_What is needed_
Find each line with the word "starting" and copy it.

Scenes as source code
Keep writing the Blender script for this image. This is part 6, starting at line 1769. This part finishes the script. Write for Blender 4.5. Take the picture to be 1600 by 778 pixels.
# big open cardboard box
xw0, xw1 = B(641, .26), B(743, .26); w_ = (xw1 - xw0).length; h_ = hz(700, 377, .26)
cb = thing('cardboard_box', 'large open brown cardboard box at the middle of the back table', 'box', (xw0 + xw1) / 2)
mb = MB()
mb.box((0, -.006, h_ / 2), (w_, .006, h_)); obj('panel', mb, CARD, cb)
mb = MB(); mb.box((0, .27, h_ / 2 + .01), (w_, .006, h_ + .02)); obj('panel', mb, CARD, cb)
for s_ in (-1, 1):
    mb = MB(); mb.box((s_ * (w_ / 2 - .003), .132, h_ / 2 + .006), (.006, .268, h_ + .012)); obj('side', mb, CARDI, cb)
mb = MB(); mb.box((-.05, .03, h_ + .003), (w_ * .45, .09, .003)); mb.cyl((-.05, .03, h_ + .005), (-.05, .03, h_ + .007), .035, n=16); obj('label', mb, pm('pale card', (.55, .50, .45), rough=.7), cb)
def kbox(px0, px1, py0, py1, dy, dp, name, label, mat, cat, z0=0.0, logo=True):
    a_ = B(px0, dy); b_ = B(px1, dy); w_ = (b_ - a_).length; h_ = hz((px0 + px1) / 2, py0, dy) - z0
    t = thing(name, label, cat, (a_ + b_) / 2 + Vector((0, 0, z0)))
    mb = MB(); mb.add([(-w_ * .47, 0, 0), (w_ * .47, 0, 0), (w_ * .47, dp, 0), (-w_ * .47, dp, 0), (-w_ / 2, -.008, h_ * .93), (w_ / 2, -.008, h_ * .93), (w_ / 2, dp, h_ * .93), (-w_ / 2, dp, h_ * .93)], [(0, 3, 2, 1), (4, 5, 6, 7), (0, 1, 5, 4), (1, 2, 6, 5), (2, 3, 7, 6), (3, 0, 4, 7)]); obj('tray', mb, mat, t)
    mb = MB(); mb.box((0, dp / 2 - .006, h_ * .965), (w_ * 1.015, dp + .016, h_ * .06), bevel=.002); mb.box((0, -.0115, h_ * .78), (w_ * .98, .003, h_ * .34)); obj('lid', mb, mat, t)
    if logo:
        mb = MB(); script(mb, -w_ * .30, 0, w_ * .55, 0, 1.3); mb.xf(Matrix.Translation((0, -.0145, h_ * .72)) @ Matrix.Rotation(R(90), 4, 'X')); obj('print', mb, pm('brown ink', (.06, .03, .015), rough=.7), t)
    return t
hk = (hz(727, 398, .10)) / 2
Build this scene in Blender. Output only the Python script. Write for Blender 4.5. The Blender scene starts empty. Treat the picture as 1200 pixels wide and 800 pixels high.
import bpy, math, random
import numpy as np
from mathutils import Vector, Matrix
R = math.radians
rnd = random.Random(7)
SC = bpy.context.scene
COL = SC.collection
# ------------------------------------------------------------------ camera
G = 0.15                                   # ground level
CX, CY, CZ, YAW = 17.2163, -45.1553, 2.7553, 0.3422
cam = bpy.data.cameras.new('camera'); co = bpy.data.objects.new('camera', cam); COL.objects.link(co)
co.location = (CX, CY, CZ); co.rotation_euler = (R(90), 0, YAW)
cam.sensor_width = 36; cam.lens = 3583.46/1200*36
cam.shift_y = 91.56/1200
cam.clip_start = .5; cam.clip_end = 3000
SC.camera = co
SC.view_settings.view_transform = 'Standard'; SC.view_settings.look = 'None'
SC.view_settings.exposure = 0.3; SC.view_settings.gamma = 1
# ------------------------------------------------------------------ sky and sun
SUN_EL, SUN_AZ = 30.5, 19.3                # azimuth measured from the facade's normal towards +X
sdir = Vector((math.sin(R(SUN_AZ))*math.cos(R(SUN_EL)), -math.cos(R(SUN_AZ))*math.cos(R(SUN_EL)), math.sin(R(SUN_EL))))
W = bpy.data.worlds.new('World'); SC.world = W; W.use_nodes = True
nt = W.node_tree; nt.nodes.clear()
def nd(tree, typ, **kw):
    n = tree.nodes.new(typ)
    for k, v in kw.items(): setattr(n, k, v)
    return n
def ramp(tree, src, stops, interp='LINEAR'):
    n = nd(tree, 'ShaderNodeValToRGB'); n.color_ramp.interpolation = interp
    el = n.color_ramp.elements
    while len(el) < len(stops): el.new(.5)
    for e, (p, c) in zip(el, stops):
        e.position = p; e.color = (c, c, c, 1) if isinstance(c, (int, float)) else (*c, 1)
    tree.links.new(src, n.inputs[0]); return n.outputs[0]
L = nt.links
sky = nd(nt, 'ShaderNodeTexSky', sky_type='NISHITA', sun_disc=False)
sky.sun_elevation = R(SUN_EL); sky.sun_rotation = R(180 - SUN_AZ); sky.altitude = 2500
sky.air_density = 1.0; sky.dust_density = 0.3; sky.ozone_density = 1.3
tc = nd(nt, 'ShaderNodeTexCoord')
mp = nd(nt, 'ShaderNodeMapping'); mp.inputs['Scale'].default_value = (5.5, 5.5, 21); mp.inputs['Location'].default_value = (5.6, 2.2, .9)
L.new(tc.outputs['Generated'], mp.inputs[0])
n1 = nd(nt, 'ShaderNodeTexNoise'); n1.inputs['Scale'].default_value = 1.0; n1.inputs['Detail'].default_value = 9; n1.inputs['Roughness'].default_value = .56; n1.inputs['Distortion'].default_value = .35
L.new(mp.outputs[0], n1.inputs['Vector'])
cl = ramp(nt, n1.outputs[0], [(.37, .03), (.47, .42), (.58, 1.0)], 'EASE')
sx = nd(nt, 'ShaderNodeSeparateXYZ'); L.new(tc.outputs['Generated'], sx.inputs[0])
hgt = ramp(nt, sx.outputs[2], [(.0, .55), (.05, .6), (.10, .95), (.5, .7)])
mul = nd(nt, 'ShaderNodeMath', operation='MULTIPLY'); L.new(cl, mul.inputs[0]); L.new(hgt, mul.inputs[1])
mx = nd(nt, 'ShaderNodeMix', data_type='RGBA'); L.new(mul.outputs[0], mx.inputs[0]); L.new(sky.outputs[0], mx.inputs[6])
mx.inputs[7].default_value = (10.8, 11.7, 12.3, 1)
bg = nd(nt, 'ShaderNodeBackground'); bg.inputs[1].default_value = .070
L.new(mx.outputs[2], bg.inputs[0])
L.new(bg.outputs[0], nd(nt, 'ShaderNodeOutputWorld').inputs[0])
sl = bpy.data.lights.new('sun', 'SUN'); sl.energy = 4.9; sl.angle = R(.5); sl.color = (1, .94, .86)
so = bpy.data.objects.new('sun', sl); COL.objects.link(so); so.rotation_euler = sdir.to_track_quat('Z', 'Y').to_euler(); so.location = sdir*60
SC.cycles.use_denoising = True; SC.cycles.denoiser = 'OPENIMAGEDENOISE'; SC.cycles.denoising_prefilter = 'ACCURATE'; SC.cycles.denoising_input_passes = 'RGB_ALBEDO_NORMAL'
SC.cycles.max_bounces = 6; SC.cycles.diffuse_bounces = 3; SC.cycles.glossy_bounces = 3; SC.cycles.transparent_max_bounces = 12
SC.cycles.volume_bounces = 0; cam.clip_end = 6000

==

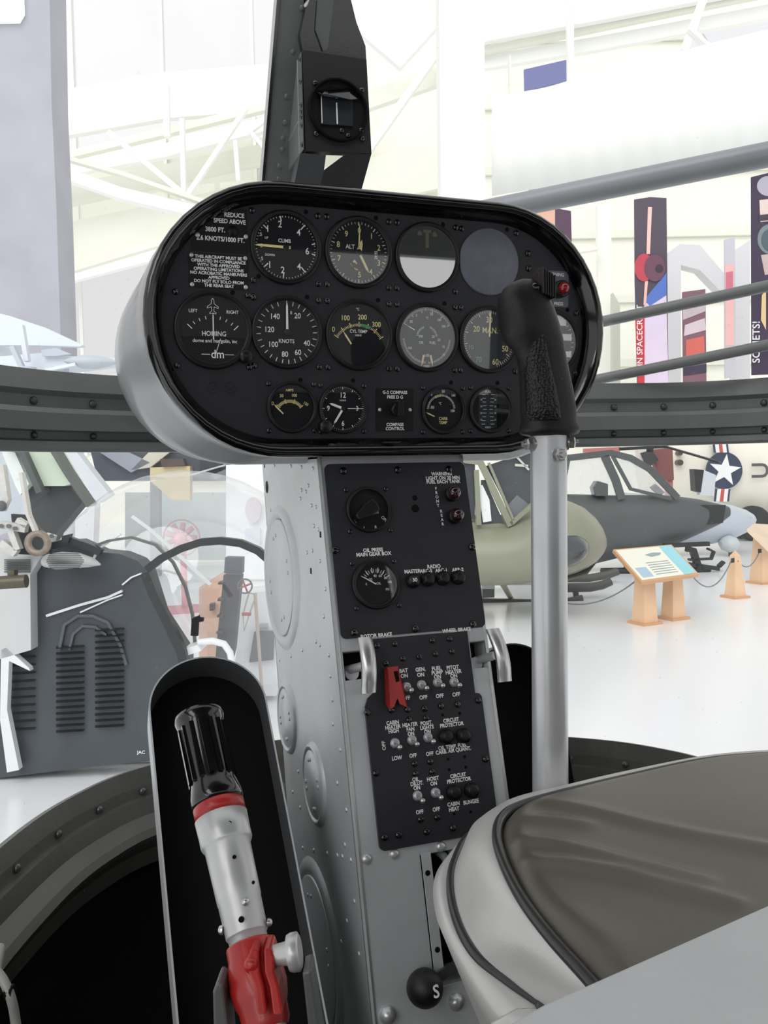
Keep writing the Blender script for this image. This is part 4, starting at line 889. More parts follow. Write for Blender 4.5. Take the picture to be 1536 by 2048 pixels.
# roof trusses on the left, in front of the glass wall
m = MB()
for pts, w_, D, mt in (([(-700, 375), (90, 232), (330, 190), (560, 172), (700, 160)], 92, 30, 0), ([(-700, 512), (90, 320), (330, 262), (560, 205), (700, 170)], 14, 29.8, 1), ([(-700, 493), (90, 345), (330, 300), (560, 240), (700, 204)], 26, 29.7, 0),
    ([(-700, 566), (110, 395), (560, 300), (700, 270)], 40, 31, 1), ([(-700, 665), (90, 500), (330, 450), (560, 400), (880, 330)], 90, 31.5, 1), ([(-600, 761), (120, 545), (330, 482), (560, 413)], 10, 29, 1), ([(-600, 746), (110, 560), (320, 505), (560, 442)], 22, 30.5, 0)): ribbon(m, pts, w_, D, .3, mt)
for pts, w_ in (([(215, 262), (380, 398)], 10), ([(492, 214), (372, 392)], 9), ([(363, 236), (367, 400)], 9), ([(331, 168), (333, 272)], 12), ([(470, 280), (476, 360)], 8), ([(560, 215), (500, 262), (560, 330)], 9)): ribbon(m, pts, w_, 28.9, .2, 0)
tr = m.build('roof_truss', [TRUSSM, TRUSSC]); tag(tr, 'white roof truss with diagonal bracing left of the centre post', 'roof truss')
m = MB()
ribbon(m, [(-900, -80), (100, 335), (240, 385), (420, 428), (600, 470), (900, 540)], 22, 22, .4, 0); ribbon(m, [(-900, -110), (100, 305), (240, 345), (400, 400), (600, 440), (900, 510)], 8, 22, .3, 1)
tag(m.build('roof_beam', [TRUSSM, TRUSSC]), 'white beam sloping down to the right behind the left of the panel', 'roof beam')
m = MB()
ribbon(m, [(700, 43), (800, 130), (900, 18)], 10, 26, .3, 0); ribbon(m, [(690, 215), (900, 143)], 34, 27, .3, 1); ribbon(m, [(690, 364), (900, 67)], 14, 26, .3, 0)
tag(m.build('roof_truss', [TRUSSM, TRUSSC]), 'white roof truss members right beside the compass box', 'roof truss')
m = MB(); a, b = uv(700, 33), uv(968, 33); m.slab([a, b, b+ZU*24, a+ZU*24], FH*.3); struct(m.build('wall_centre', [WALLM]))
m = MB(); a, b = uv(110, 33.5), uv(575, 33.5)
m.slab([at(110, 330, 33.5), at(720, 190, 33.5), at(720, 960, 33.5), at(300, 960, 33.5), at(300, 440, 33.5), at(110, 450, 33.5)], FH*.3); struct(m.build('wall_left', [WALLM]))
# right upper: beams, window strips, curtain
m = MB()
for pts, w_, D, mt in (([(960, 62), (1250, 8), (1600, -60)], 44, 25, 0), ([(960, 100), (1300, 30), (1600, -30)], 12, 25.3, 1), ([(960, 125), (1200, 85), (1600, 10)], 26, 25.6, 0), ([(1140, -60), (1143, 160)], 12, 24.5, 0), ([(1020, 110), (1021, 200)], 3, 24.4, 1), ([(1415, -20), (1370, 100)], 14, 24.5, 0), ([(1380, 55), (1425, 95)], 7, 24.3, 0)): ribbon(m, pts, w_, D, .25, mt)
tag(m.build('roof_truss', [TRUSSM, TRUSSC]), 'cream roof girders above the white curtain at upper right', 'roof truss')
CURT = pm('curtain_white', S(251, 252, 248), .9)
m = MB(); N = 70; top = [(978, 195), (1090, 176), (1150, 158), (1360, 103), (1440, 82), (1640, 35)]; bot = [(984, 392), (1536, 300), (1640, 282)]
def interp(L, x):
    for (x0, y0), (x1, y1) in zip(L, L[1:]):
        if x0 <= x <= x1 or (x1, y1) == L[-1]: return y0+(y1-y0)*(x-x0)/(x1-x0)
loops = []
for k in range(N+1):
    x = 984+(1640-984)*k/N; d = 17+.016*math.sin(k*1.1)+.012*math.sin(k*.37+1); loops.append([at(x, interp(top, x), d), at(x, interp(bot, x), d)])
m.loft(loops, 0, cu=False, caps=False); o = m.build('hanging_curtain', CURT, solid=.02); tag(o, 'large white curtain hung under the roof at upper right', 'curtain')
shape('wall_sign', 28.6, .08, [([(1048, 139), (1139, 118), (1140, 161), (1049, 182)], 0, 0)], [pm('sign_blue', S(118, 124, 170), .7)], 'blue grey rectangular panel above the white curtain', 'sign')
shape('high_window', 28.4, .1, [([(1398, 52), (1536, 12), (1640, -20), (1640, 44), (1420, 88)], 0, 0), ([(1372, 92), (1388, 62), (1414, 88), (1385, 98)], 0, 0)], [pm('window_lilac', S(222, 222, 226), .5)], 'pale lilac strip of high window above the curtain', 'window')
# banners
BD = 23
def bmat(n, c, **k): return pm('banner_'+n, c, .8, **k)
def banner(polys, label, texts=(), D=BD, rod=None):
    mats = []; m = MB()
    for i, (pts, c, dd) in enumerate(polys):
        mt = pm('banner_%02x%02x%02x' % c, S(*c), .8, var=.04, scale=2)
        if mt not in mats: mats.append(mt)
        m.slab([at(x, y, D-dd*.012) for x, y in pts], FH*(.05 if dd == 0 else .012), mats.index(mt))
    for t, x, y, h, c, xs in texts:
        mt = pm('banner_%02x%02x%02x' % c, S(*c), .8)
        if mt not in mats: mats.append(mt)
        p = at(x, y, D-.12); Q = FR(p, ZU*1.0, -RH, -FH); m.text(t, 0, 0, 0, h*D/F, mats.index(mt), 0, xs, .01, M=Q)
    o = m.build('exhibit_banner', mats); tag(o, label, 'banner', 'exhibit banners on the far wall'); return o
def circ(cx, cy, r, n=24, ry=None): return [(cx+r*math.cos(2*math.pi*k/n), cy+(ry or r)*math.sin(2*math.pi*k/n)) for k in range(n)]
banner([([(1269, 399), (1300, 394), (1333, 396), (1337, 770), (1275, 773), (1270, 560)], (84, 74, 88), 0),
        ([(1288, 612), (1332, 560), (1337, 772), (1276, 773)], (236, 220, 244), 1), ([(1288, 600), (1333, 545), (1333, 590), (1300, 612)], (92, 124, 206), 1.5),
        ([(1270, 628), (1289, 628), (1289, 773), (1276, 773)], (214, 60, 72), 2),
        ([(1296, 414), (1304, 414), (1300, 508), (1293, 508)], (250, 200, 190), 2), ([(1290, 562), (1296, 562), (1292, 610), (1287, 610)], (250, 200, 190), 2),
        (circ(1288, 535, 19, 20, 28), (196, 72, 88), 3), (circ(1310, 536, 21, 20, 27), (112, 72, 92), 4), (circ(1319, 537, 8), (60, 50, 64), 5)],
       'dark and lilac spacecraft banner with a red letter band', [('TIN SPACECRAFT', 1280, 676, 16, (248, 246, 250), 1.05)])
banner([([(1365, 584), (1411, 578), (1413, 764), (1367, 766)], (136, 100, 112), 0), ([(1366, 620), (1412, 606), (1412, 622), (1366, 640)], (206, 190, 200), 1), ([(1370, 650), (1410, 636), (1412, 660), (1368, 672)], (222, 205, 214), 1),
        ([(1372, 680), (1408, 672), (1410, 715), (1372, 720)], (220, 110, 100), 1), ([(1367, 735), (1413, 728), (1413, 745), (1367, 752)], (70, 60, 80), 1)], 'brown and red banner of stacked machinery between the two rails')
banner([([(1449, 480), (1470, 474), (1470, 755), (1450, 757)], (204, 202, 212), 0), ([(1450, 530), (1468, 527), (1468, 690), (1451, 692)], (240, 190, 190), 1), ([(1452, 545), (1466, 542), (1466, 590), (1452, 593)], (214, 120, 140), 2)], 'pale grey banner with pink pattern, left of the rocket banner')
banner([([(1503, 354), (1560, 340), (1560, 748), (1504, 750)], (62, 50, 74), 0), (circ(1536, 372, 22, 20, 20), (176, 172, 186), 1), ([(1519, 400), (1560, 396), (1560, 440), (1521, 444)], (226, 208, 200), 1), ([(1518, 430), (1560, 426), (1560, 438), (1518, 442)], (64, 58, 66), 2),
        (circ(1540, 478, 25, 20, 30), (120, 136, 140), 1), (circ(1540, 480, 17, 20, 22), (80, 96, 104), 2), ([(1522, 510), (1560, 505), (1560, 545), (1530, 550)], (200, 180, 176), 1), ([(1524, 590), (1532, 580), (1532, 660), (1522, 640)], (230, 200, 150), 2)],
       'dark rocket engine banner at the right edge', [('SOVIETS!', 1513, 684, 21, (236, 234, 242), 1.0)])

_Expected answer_
Keep writing the Blender script for this image. This is part 6, starting at line 1769. This part finishes the script. Write for Blender 4.5. Take the picture to be 1600 by 778 pixels.
Keep writing the Blender script for this image. This is part 4, starting at line 889. More parts follow. Write for Blender 4.5. Take the picture to be 1536 by 2048 pixels.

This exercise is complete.